Rüdiger had been expected to fill in for Mats Hummels, who is still recovering from a calf injury, and is not expected to be fit for Germany's opener against Ukraine on Sunday.
The head coach has Valencia's Shkodran Mustafi as central defensive cover and may be tempted to move Schalke's Benedikt Höwedes back in to the middle after he started at right back in Saturday's win over Hungary.
A statement posted on the DFB’s website said that a decision on who would be called up to fill Rüdiger’s place on the 23-man roster was still to be taken by Löw and his coaching team. Bayer Leverkusen's Jonathan Tah and Borussia Dortmund's Marcel Schmelzer are among the possible replacements.
Enthusiastic crowd
But with the news coming long after the open practice had ended, it did nothing to put a dampener on the feel-good atmosphere in the packed stand at Evian`s quaint Stade Camille Fournier which provides a pretty view of Lake Geneva behind the field.

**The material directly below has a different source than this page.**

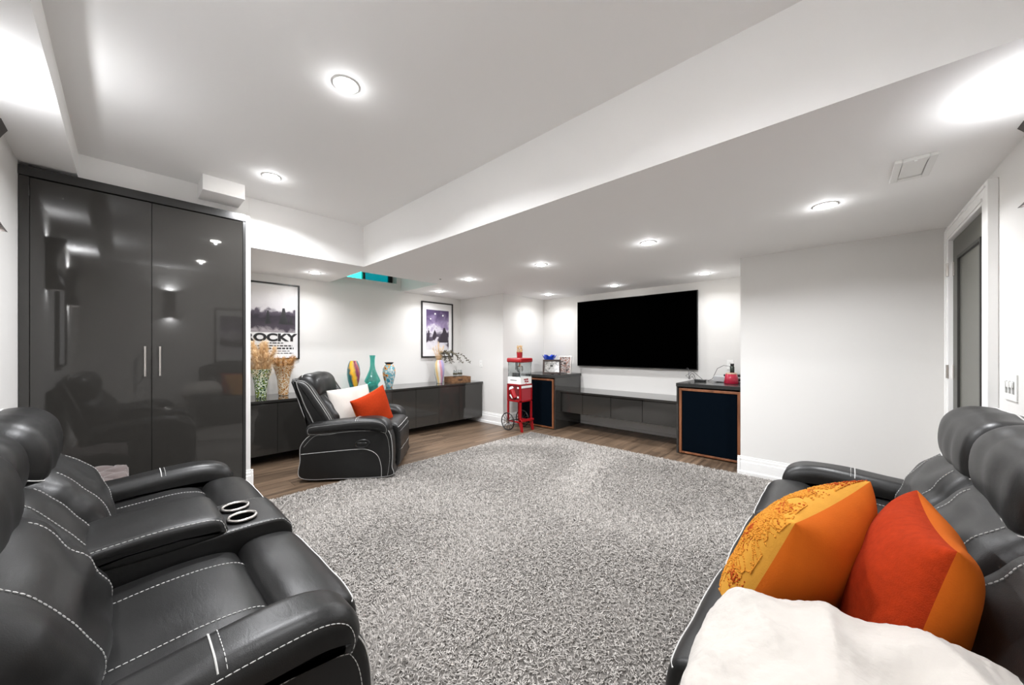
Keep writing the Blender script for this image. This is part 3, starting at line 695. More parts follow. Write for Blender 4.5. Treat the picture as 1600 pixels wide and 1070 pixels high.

The largely young crowd cheered every name as the German players were introduced on the PA system by a DFB official who aplogized for any mistakes he might make in speaking French. However to one who don’t speak it as their "langue maternelle" it sounded pretty close to impeccable.
Every once in a while a group of French-German exchange students would break into cheering, often for reasons that weren’t immediately clear. Müller, who would score one of the goals in the training match, would wait for his name to be chanted before acknowledging his adoring fans with a wave.
The day ended with the German team looking to make a good impression on their new neighbors by kicking new Euro2016 balls into the crowd, a DFB official urging the adults in French to let the children have them. The same official then convinced the German players to stay and sign a few of the balls.
Just a few minutes later, team manager Oliver Bierhoff was on the scene to urge the players off. Being good neighbors is fine, but Germany are here to do a job. With Rüdiger now ruled out, that job may have just got a little tougher for both Bierhoff and Löw.